Given the issue’s sensitivity and the Commission’s recent tendency to privilege European companies in cybersecurity certification, some limitations to foreign companies are to be expected – at the very least, the exclusion of companies deemed too close to hostile powers, as was the case with Huawei and the 5G Toolbox.

A significant indication of how the project might be run is a pilot project dubbed the Trusted Partners Programme that ENISA, the EU’s cybersecurity agency, has worked on since last summer.

The pilot issued a public tender worth €28 million divided into 28 lots for the EU27 plus one at the European level. In several countries, eligible candidates must receive national, NATO or EU security clearance, certification or accreditation.

Policy framework

Until late January, the EU executive still had not made up its mind on whether the initiative required legislation, a Commission spokesperson told EURACTIV at the time.

Proposing new legislation at this late stage of the mandate is bound to not go down well with the EU Council of Ministers, where national representatives lament they already have stretched capacity and wish to concentrate on the Cyber Resilience Act.

At the national level, EU countries are also busy implementing the revised Networks and Information Security (NIS2) and Critical Entities Resilience directive and the implementation of regional Security Operation Centres (SOCs), for which a call for funding closed two weeks ago.

The Commission’s vision is that regional SOCs would be federated to share threat intelligence at the EU level and form a ‘Cyber Shield’. The Cyber Solidarity initiative is set to establish the underpinning European Detection Infrastructure.

Another political question is whether the Commission will try to mandate threat intelligence sharing, a measure opposed by EU countries as this might contain sensitive information that could compromise national security if it falls into the wrong hands.

But the real reason for a legislative proposal is that there is no legal framework for allocating this funding, a Commission spokesperson confirmed to EURACTIV.

A recent precedent can be seen with the Chips Act, which defined under which conditions companies that contribute to boosting Europe’s semiconductor capacity can receive state aid.

The organisations set to be eligible to receive the support of the trusted vendors are the critical entities identified under NIS2. Nevertheless, charging EU countries with distributing the funding might be at odds with EU state aid rules.

However, the question of governance is rather sensitive as it brings into cause the role of the European Cybersecurity Competence Centre.

Governance

The EU body was established in 2021 precisely to enhance Europe’s cybersecurity capacity.

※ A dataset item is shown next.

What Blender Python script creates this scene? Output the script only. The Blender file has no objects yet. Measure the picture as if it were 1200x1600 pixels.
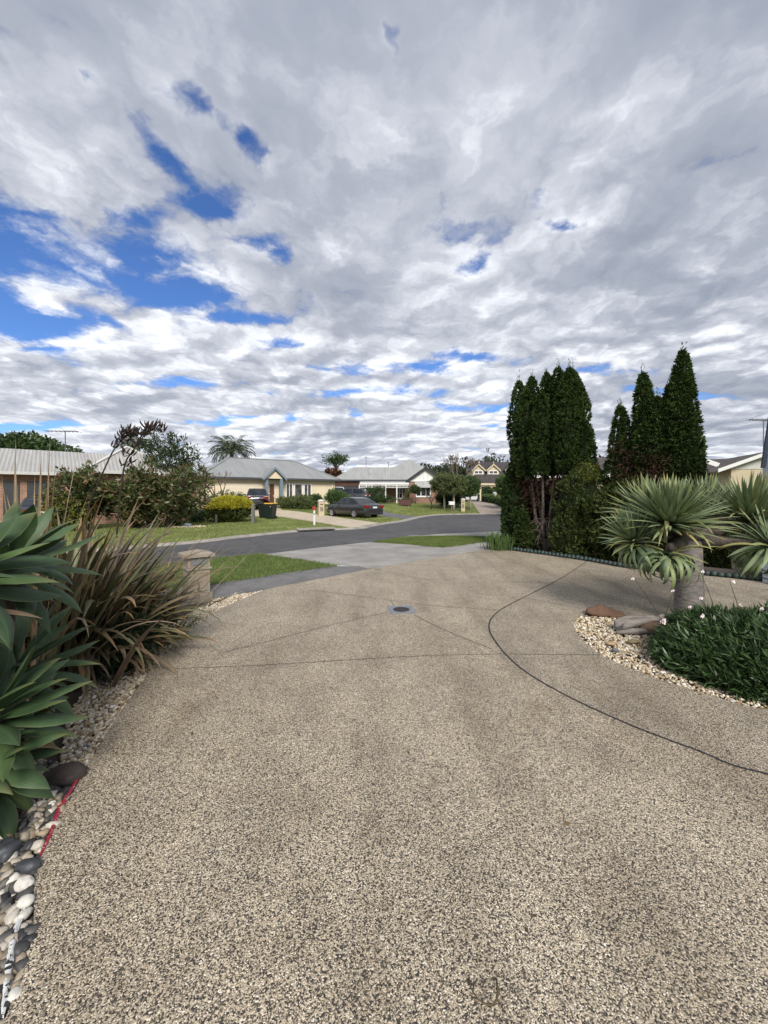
import bpy, bmesh, math, random
import numpy as np
from mathutils import Vector, Matrix, Euler, noise as mnoise

scene = bpy.context.scene
COL = scene.collection
R = math.radians

# ------------------------------------------------------------------ camera
FPX, HOR, CX, EYE = 605.0, 772.0, 600.0, 1.6          # photo measured in 1200 x 1600
cam_data = bpy.data.cameras.new('camera')
cam_data.lens = FPX / 1600.0 * 36.0
cam_data.sensor_width = 36.0
cam_data.shift_y = -28.0 / 1600.0
cam_data.clip_start = 0.05
cam_data.clip_end = 3000.0
cam = bpy.data.objects.new('camera', cam_data)
COL.objects.link(cam)
cam.location = (0, 0, EYE)
cam.rotation_euler = (R(90), 0, 0)
scene.camera = cam

# ------------------------------------------------------------------ exposure
scene.view_settings.view_transform = 'Standard'
scene.view_settings.look = 'None'
scene.view_settings.gamma = 1.0
scene.view_settings.use_curve_mapping = False
scene.view_settings.exposure = 0.42
scene.cycles.max_bounces = 6
scene.cycles.transparent_max_bounces = 6

# ------------------------------------------------------------------ sun
SUN_EL, SUN_AZ = 38.0, 168.0           # azimuth clockwise from +Y (north): behind the camera
sd = bpy.data.lights.new('sun', 'SUN')
sd.energy = 3.0
sd.angle = R(20)
sd.color = (1.0, 0.95, 0.88)
sun = bpy.data.objects.new('sun', sd)
COL.objects.link(sun)
_d = Vector((math.sin(R(SUN_AZ)) * math.cos(R(SUN_EL)), math.cos(R(SUN_AZ)) * math.cos(R(SUN_EL)), math.sin(R(SUN_EL))))
sun.rotation_euler = (-_d).to_track_quat('-Z', 'Y').to_euler()

# ------------------------------------------------------------------ node helper
class NT:
    dim = '3D'
    def __init__(s, tree):
        s.t = tree
    def n(s, typ, **kw):
        nd = s.t.nodes.new(typ)
        for k, v in kw.items():
            setattr(nd, k, v)
        return nd
    def put(s, sock, val):
        if hasattr(val, 'is_linked') or isinstance(val, bpy.types.NodeSocket):
            s.t.links.new(val, sock)
        elif val is not None:
            if isinstance(val, (tuple, list)) and len(val) == 3 and sock.type == 'RGBA':
                val = tuple(val) + (1,)
            sock.default_value = val
    def math(s, op, a, b=None, c=None, clamp=False):
        nd = s.n('ShaderNodeMath', operation=op, use_clamp=clamp)
        for i, x in enumerate((a, b, c)):
            if x is not None:
                s.put(nd.inputs[i], x)
        return nd.outputs[0]
    def vmath(s, op, a, b=None, out=0):
        nd = s.n('ShaderNodeVectorMath', operation=op)
        s.put(nd.inputs[0], a)
        if b is not None:
            s.put(nd.inputs[3 if op == 'SCALE' else 1], b)
        return nd.outputs[1 if op in ('LENGTH', 'DISTANCE', 'DOT_PRODUCT') else 0]
    def noise(s, vec, scale, detail=4, rough=0.55, dist=0.0, out=0, dim=None):
        nd = s.n('ShaderNodeTexNoise')
        nd.noise_dimensions = dim or s.dim
        if vec is not None:
            s.put(nd.inputs['Vector'], vec)
        nd.inputs['Scale'].default_value = scale
        nd.inputs['Detail'].default_value = detail
        nd.inputs['Roughness'].default_value = rough
        nd.inputs['Distortion'].default_value = dist
        return nd.outputs[out]
    def voro(s, vec, scale, feature='F1', out=0, rand=1.0, detail=0.0, rough=0.5):
        nd = s.n('ShaderNodeTexVoronoi', feature=feature, voronoi_dimensions=s.dim)
        if vec is not None:
            s.put(nd.inputs['Vector'], vec)
        nd.inputs['Scale'].default_value = scale
        nd.inputs['Randomness'].default_value = rand
        if detail:
            nd.inputs['Detail'].default_value = detail
            nd.inputs['Roughness'].default_value = rough
            nd.inputs['Lacunarity'].default_value = 2.3
        return nd.outputs[out]
    def ss(s, x, lo, hi, a=0.0, b=1.0, smooth=True):
        nd = s.n('ShaderNodeMapRange')
        nd.interpolation_type = 'SMOOTHSTEP' if smooth else 'LINEAR'
        s.put(nd.inputs[0], x)
        for i, v in zip((1, 2, 3, 4), (lo, hi, a, b)):
            s.put(nd.inputs[i], v)
        return nd.outputs[0]
    def mix(s, fac, a, b, mode='MIX'):
        nd = s.n('ShaderNodeMix', data_type='RGBA', blend_type=mode)
        s.put(nd.inputs[0], fac)
        s.put(nd.inputs[6], a)
        s.put(nd.inputs[7], b)
        return nd.outputs[2]
    def ramp(s, fac, stops, interp='LINEAR'):
        nd = s.n('ShaderNodeValToRGB')
        cr = nd.color_ramp
        cr.interpolation = interp
        while len(cr.elements) < len(stops):
            cr.elements.new(0.5)
        for e, (p, c) in zip(cr.elements, stops):
            e.position = p
            e.color = tuple(c) + (1,) if len(c) == 3 else c
        s.put(nd.inputs[0], fac)
        return nd.outputs[0]

# ------------------------------------------------------------------ sky
world = bpy.data.worlds.new('World')
scene.world = world
world.use_nodes = True
wt = world.node_tree
wt.nodes.clear()
W = NT(wt)
W.dim = '2D'
sky = W.n('ShaderNodeTexSky', sky_type='NISHITA')
sky.sun_disc = False
sky.sun_elevation = R(SUN_EL)
sky.sun_rotation = R(SUN_AZ)
sky.air_density = 1.0
sky.dust_density = 0.3
sky.ozone_density = 3.0
gen = W.n('ShaderNodeTexCoord').outputs['Generated']
sp = W.n('ShaderNodeSeparateXYZ')
wt.links.new(gen, sp.inputs[0])
OFF = 0.15
zc = W.math('ADD', W.math('MAXIMUM', sp.outputs[2], 0.0), OFF)
cb = W.n('ShaderNodeCombineXYZ')
wt.links.new(W.math('DIVIDE', sp.outputs[0], zc), cb.inputs[0])
wt.links.new(W.math('DIVIDE', sp.outputs[1], zc), cb.inputs[1])
plane = cb.outputs[0]
def sky_uv(px, py):
    v = Vector(((px - CX) / FPX, 1.0, (HOR - py) / FPX)).normalized()
    return v.x / (v.z + OFF), v.y / (v.z + OFF)
warp = W.vmath('SUBTRACT', W.noise(plane, 2.3, 5, 0.6, out=1), (0.5, 0.5, 0.5))
pw = W.vmath('ADD', plane, W.vmath('SCALE', warp, 0.26))
warp2 = W.vmath('SUBTRACT', W.noise(plane, 0.9, 2, 0.5, out=1), (0.5, 0.5, 0.5))
pw2 = W.vmath('ADD', plane, W.vmath('SCALE', warp2, 0.30))
# openings in the cloud deck: direction, half extents and depth of each
GAPS = [(10, 385, 150, 80, 1.2), (130, 415, 150, 62, 1.05), (60, 500, 130, 40, 1.0), (200, 400, 110, 34, 0.9), (285, 445, 120, 44, 0.98), (170, 345, 90, 24, 0.78), (20, 330, 90, 26, 0.85), (-60, 440, 120, 120, 1.1),
        (290, 150, 28, 50, 0.74), (378, 235, 32, 44, 0.72), (262, 250, 22, 60, 0.46), (165, 150, 20, 24, 0.6), (300, 320, 70, 22, 0.55), (410, 378, 50, 22, 0.66), (330, 190, 24, 40, 0.46),
        (592, 48, 10, 30, 0.40), (885, 345, 50, 20, 0.84), (725, 425, 30, 20, 0.68), (465, 545, 80, 14, 0.84), (600, 572, 140, 14, 0.86), (740, 560, 90, 9, 0.6),
        (950, 578, 90, 18, 0.74), (110, 545, 140, 14, 0.62), (330, 500, 140, 16, 0.6), (540, 612, 140, 10, 0.7), (20, 668, 130, 12, 0.85), (820, 640, 160, 9, 0.55),
        (200, 600, 160, 9, 0.55), (1060, 618, 130, 9, 0.55), (400, 655, 200, 7, 0.6), (800, 665, 200, 6, 0.55), (850, 300, 40, 20, 0.4)]
gsum = None
def gap(gu, gv, su, sv, am):
    global gsum
    mp = W.n('ShaderNodeMapping', vector_type='TEXTURE')
    mp.inputs['Location'].default_value = (gu, gv, 0)
    mp.inputs['Scale'].default_value = (su, sv, 1)
    wt.links.new(pw, mp.inputs[0])
    g = W.ss(W.vmath('LENGTH', mp.outputs[0]), 0.0, 1.7, am, 0.0)
    gsum = g if gsum is None else W.math('MAXIMUM', gsum, g)
for (gx, gy, hx, hy, am) in GAPS:
    gu, gv = sky_uv(gx, gy)
    gap(gu, gv, abs(sky_uv(gx + hx, gy)[0] - gu), abs(sky_uv(gx, gy + hy)[1] - gv), am)
for q in ((-3.2, -1.5, 1.2, 0.5, 0.9), (1.5, -2.0, 1.4, 0.5, 0.9), (3.5, 0.5, 1.0, 0.6, 0.8), (-0.3, -0.9, 0.3, 0.2, 0.8)):
    gap(*q)
def billow(vec):
    return W.math('SUBTRACT', 1.0, W.voro(vec, 2.7, 'F1', 0, 1.0, 4.0, 0.46))
n_big = W.noise(pw2, 1.3, 4, 0.5)
cellp = W.vmath('ADD', pw2, W.vmath('SCALE', W.vmath('SUBTRACT', W.noise(plane, 5.0, 5, 0.6, out=1), (0.5, 0.5, 0.5)), 0.22))
puff = billow(cellp)                                                   # about 0.6
wisp = W.noise(pw, 7.0, 6, 0.62)
dens = W.math('ADD', W.math('MULTIPLY', n_big, 0.55), W.math('MULTIPLY', W.math('SUBTRACT', puff, 0.1), 0.85))
dens = W.math('ADD', dens, W.math('MULTIPLY', W.math('SUBTRACT', wisp, 0.5), 0.55))
dens = W.math('SUBTRACT', W.math('ADD', dens, 0.66), gsum)
dens = W.math('ADD', dens, W.ss(sp.outputs[0], 0.15, 0.6, 0.0, 0.16))
alpha = W.ss(dens, 0.16, 0.72)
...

However, the Commission had hoped to keep the Competence Centre in Brussels under its wing, but Romania managed to obtain its first EU body in Bucharest.

As EURACTIV revealed last April, the EU executive consequently delayed the appointment of the Centre’s new executive director to retain patronage over it. Two years after its establishment, the EU body continues to lack its top post and to be severely understaffed.

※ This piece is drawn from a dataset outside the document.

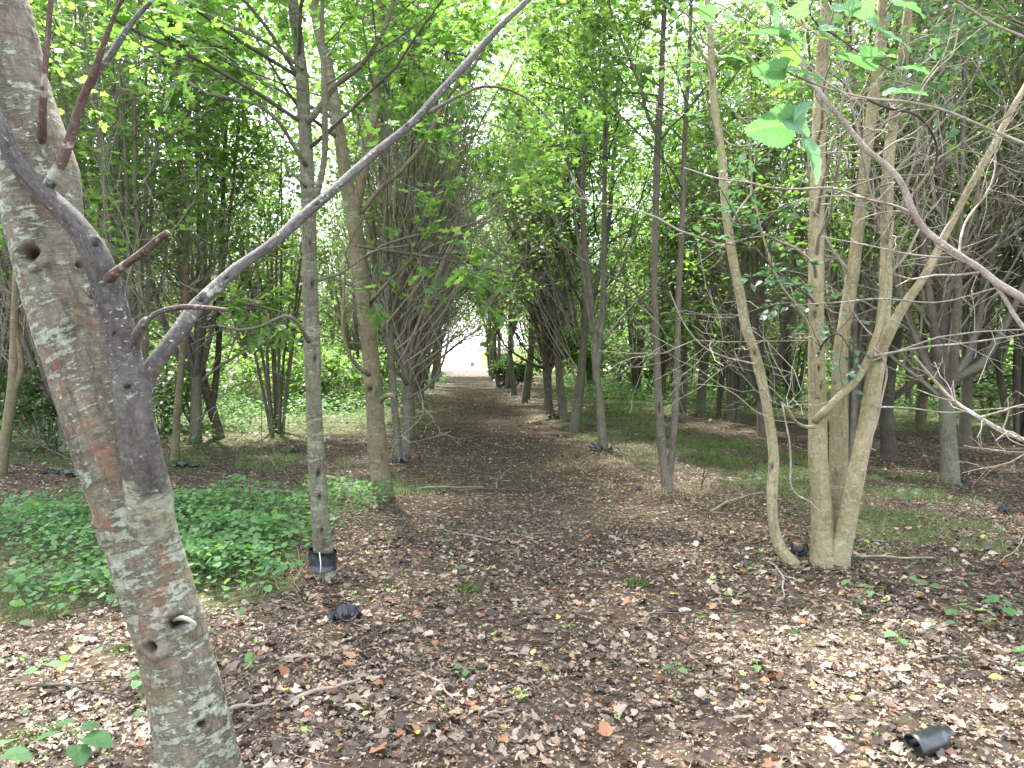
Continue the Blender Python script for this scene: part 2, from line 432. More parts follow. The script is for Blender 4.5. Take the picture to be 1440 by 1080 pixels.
M['plastic'] = plastic()
def plain(name, col, rough=.6, spec=.3, n_amt=.25):
    m, nt, N = new_mat(name)
    c = N('ShaderNodeTexCoord')
    n = noise_(nt, c.outputs['Object'], 8, 4)
    surface(nt, mixc(nt, n, tuple(x * (1 - n_amt) for x in col), tuple(min(1, x * (1 + n_amt)) for x in col)), rough, n, .2, .01, spec)
    return m
M['white'] = plain('white_tie', (.7, .7, .68), .5)
M['blue'] = plain('blue_metal', (.10, .12, .30), .4)
M['brick'] = plain('orange_brick', (.62, .42, .28), .9)
M['roof'] = plain('slate_roof', (.30, .29, .30), .8)
M['glass'] = plain('window_glass', (.05, .07, .09), .1, .6)
M['cut'] = plain('cut_wood', (.32, .22, .14), .8)

# ------------------------------------------------------------------ areas on the ground
def blob(cx, cy, rx, ry, ang=0):
    return (cx, cy, rx, ry, ang)
def broken(x, y):
    return (np.sin(x * 3.7 + 2 * np.sin(y * 2.1)) * np.sin(y * 4.3 + x * 1.3) + .8 * np.sin(x * 8.3 - y * 3.9) * np.sin(y * 7.1 + 1.7 * np.sin(x * 5)) > -.05).astype(float)
def px_blob(px, py, wx, wy):
    """ground ellipse under a seen patch"""
    c = G(px, py); l = G(px - wx, py); far = G(px, py - wy); near = G(px, py + wy)
    return (c[0], (far[1] + near[1]) / 2, abs(c[0] - l[0]), (far[1] - near[1]) / 2, 0)
def inside(x, y, blobs, soft=.35, seed=0.0):
    """0..1 cover of soft edged patches with ragged outline"""
    s = np.zeros_like(x)
    wob = .28 * np.sin(x * 2.1 + seed) * np.cos(y * 1.7 + seed * 2) + .2 * np.sin(x * 5.3 + y * 4.1 + seed) + .12 * np.sin(x * 11 - y * 9)
    for cx, cy, rx, ry, a in blobs:
        d = np.sqrt(((x - cx) / rx) ** 2 + ((y - cy) / ry) ** 2) + wob
        s = np.maximum(s, np.clip((1 + soft - d) / soft, 0, 1))
    return s
HERB = [px_blob(190, 770, 200, 52), px_blob(60, 760, 200, 42), px_blob(330, 745, 120, 48), px_blob(465, 705, 70, 20), px_blob(330, 800, 90, 30), px_blob(50, 840, 110, 26), px_blob(280, 830, 120, 26)]
LAWN = [px_blob(1290, 755, 130, 34), px_blob(1190, 690, 130, 20), px_blob(1010, 640, 130, 22), px_blob(900, 612, 90, 12), px_blob(340, 645, 130, 14), px_blob(20, 860, 60, 20), px_blob(1080, 655, 60, 16), px_blob(540, 690, 40, 12), px_blob(850, 590, 60, 10), px_blob(590, 680, 30, 14)]
GLADE = [(6.5, 30, 3, 6, 0), px_blob(420, 590, 150, 26), px_blob(240, 600, 160, 22), px_blob(60, 640, 120, 14), (-9.5, 20, 5.0, 9, 0), (-16, 14, 6, 8, 0), (7.5, 24, 5, 6, 0), (13, 20, 5, 5, 0), px_blob(1330, 600, 160, 8), (3.6, 22, 1.5, 3.5, 0), (5, 33, 3, 9, 0), (-4.6, 34, 1.2, 10, 0)]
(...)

However, the Commission is reluctant to give the Competence Centre complete independence precisely because it is meant to manage EU funding dedicated to cybersecurity capacity-building.

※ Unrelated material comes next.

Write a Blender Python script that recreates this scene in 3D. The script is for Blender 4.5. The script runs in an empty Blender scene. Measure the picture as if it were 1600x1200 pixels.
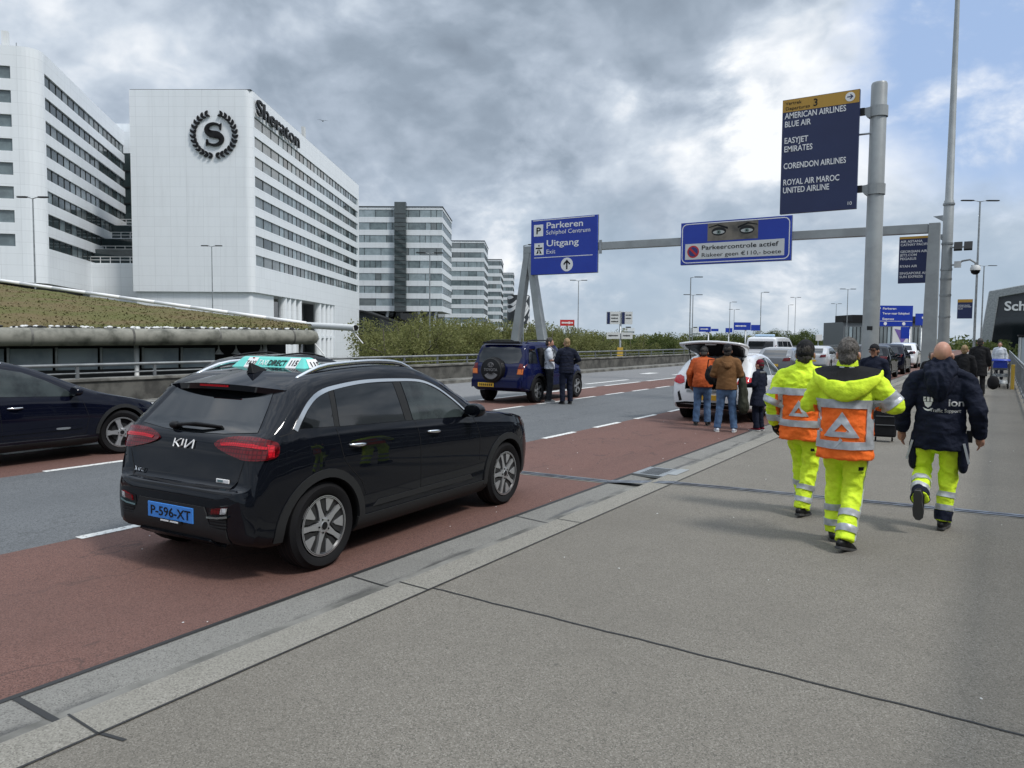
import bpy, bmesh, math, random
import numpy as np
from mathutils import Vector, Matrix, noise
from mathutils.bvhtree import BVHTree
R = math.radians
SC = bpy.context.scene
COL = SC.collection
rng = random.Random(7)

# ------------------------------------------------------------------ camera
cam_data = bpy.data.cameras.new('camera')
cam = bpy.data.objects.new('camera', cam_data); COL.objects.link(cam)
cam_data.sensor_width = 36; cam_data.lens = 27.05; cam_data.clip_start = .05; cam_data.clip_end = 9000
_yaw, _pit, _rol = R(32.3), math.atan(73/1202), R(.43)
_fw = Vector((-math.sin(_yaw)*math.cos(_pit), math.cos(_yaw)*math.cos(_pit), -math.sin(_pit)))
_r0 = Vector((math.cos(_yaw), math.sin(_yaw), 0)); _u0 = _r0.cross(_fw)
_up = _u0*math.cos(_rol) - _r0*math.sin(_rol); _rt = _fw.cross(_up)
cam.matrix_world = Matrix(((_rt.x, _up.x, -_fw.x, 0), (_rt.y, _up.y, -_fw.y, 0), (_rt.z, _up.z, -_fw.z, 1.75), (0, 0, 0, 1)))
SC.camera = cam
SC.view_settings.view_transform = 'Standard'; SC.view_settings.look = 'None'
SC.view_settings.gamma = 1; SC.view_settings.exposure = 0.45
SC.cycles.max_bounces = 6; SC.cycles.transparent_max_bounces = 8; SC.cycles.caustics_reflective = False; SC.cycles.caustics_refractive = False
SC.cycles.use_denoising = True

# ------------------------------------------------------------------ node helper
class NT:
    def __init__(s, nt): s.nt = nt
    def n(s, typ, inp=None, **kw):
        nd = s.nt.nodes.new(typ)
        for k, v in kw.items(): setattr(nd, k, v)
        for k, v in (inp or {}).items():
            if isinstance(v, bpy.types.NodeSocket): s.nt.links.new(v, nd.inputs[k])
            else: nd.inputs[k].default_value = v
        return nd
    def m(s, op, a, b=0.0, c=None, clamp=False):
        d = {0: a, 1: b}
        if c is not None: d[2] = c
        return s.n('ShaderNodeMath', d, operation=op, use_clamp=clamp).outputs[0]
    def vm(s, op, a, b=(0, 0, 0), out=0):
        return s.n('ShaderNodeVectorMath', {0: a, 1: b}, operation=op).outputs[out]
    def mix(s, f, a, b, blend='MIX'):
        nd = s.n('ShaderNodeMix', data_type='RGBA', blend_type=blend)
        for i, v in ((0, f), (6, a), (7, b)):
            if isinstance(v, bpy.types.NodeSocket): s.nt.links.new(v, nd.inputs[i])
            else: nd.inputs[i].default_value = v if i == 0 else (*v[:3], 1)
        return nd.outputs[2]
    def noise(s, vec, scale, detail=4, rough=.55, dist=0.0, out=0):
        return s.n('ShaderNodeTexNoise', {'Vector': vec, 'Scale': scale, 'Detail': detail, 'Roughness': rough, 'Distortion': dist}).outputs[out]
    def ss(s, v, lo, hi, a=0.0, b=1.0):
        return s.n('ShaderNodeMapRange', {0: v, 1: lo, 2: hi, 3: a, 4: b}, interpolation_type='SMOOTHSTEP').outputs[0]
    def link(s, a, b): s.nt.links.new(a, b)

# ------------------------------------------------------------------ sky and sun
SUN_EL, SUN_AZ = R(52), R(95)          # azimuth measured from +Y towards +X
world = bpy.data.worlds.new('World'); SC.world = world; world.use_nodes = True
world.cycles.sampling_method = 'MANUAL'; world.cycles.sample_map_resolution = 512
w = NT(world.node_tree); world.node_tree.nodes.clear()
sky = w.n('ShaderNodeTexSky', sky_type='NISHITA', sun_disc=False, sun_elevation=SUN_EL, sun_rotation=SUN_AZ, altitude=0, air_density=1.0, dust_density=1.0, ozone_density=1.5)
dirv = w.n('ShaderNodeTexCoord').outputs['Generated']
sep = w.n('ShaderNodeSeparateXYZ', {0: dirv})
SUNV = Vector((math.sin(SUN_AZ)*math.cos(SUN_EL), math.cos(SUN_AZ)*math.cos(SUN_EL), math.sin(SUN_EL)))
el = sep.outputs[2]
pl = w.vm('MULTIPLY', dirv, (1, 1, 1.65))
warp = w.vm('SCALE', w.vm('SUBTRACT', w.noise(pl, 2.6, 3, .5, out=1), (.5, .5, .5)))
warp.node.inputs['Scale'].default_value = .14
pw = w.vm('ADD', w.vm('ADD', pl, warp), (5.3, 2.1, 1.7))
n_big = w.noise(pw, 1.5, 5, .5)
n_mid = w.noise(pw, 3.6, 8, .60)
n_off = w.noise(w.vm('ADD', pw, tuple(SUNV*.045+Vector((0, 0, .035)))), 3.6, 5, .58)
n_hi = w.noise(pw, 11.0, 4, .62)
def puffs(v):
    q = w.n('ShaderNodeTexVoronoi', {'Vector': v, 'Scale': 5.2, 'Detail': 3.0, 'Roughness': .56, 'Lacunarity': 2.1}, feature='F1', normalize=True)
    return w.m('SUBTRACT', 1.0, q.outputs['Distance'])
pv = w.n('ShaderNodeMix', {}, data_type='VECTOR'); pv.inputs[0].default_value = .10; w.link(pw, pv.inputs[4]); w.link(w.vm('ADD', pw, w.vm('SUBTRACT', w.noise(pw, 7.0, 4, .55, out=1), (.5, .5, .5))), pv.inputs[5]); pv = pv.outputs[1]
puff = puffs(pv); puff_off = puffs(w.vm('ADD', pv, tuple(SUNV*.030+Vector((0, 0, .028)))))
relief = w.m('ADD', w.m('MULTIPLY', w.m('SUBTRACT', n_mid, n_off), 1.0), w.m('ADD', w.m('MULTIPLY', w.m('SUBTRACT', puff, puff_off), .85), w.m('MULTIPLY', w.m('SUBTRACT', puff, .6), .34)))
def skyblob(d, lo, hi, rag=.16):          # soft ragged region of the sky round a compass direction
    dd = w.vm('DOT_PRODUCT', dirv, Vector(d).normalized(), out=1)
    dd = w.m('ADD', dd, w.m('MULTIPLY', w.m('SUBTRACT', n_mid, .5), rag))
    dd = w.m('ADD', dd, w.m('MULTIPLY', w.m('SUBTRACT', n_big, .5), rag*.7))
    return w.ss(dd, lo, hi)
#SKYBLOBS
dark = skyblob((-.52, .80, .30), .86, .97)
dark2 = skyblob((-.300, .920, .25), .965, .992, .10)
bright = skyblob((-.40, .905, .125), .968, .992, .06)
bright2 = skyblob((-.150, .935, .315), .984, .994, .03)
bright3 = skyblob((-.88, .40, .30), .88, .98)
bright4 = skyblob((-.12, .98, .10), .955, .99, .06)
blue = skyblob((.02, .945, .33), .974, .990, .05)
val = w.m('ADD', .61, w.m('MULTIPLY', w.m('SUBTRACT', n_big, .5), .50))
val = w.m('ADD', val, w.m('MULTIPLY', w.m('SUBTRACT', n_mid, .5), .45))
val = w.m('ADD', val, w.m('MULTIPLY', w.m('SUBTRACT', n_hi, .5), .22))
val = w.m('ADD', val, relief)
for b_, k in ((dark, -.13), (dark2, -.12), (bright, .27), (bright2, .32), (bright3, .05), (bright4, .14), (blue, .16)): val = w.m('ADD', val, w.m('MULTIPLY', b_, k))
ramp = w.n('ShaderNodeValToRGB', {0: val}); cr = ramp.color_ramp
cr.elements[0].position = .08; cr.elements[0].color = (.18, .22, .275, 1)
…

In other words, excluding the EU body from the initiative would discredit its reason for existing. At the same time, ENISA appears to be the only one able to run a project like this.

Budget

The funding for the Cyber Solidarity Initiative is set to come from the Digital Europe Programme. However, just like the Chips Act, the project will likely clash with the hard reality of an already stretched EU budget and member states’ unwillingness to invest additional resources.

Remarkably, the Cyber Defence Policy anticipates these budgetary constraints stating that “while the scope of action and allocation of costs of specific interventions would depend on the EU funding available, the EU would also add value by ensuring the availability and readiness of such an EU-level reserve”.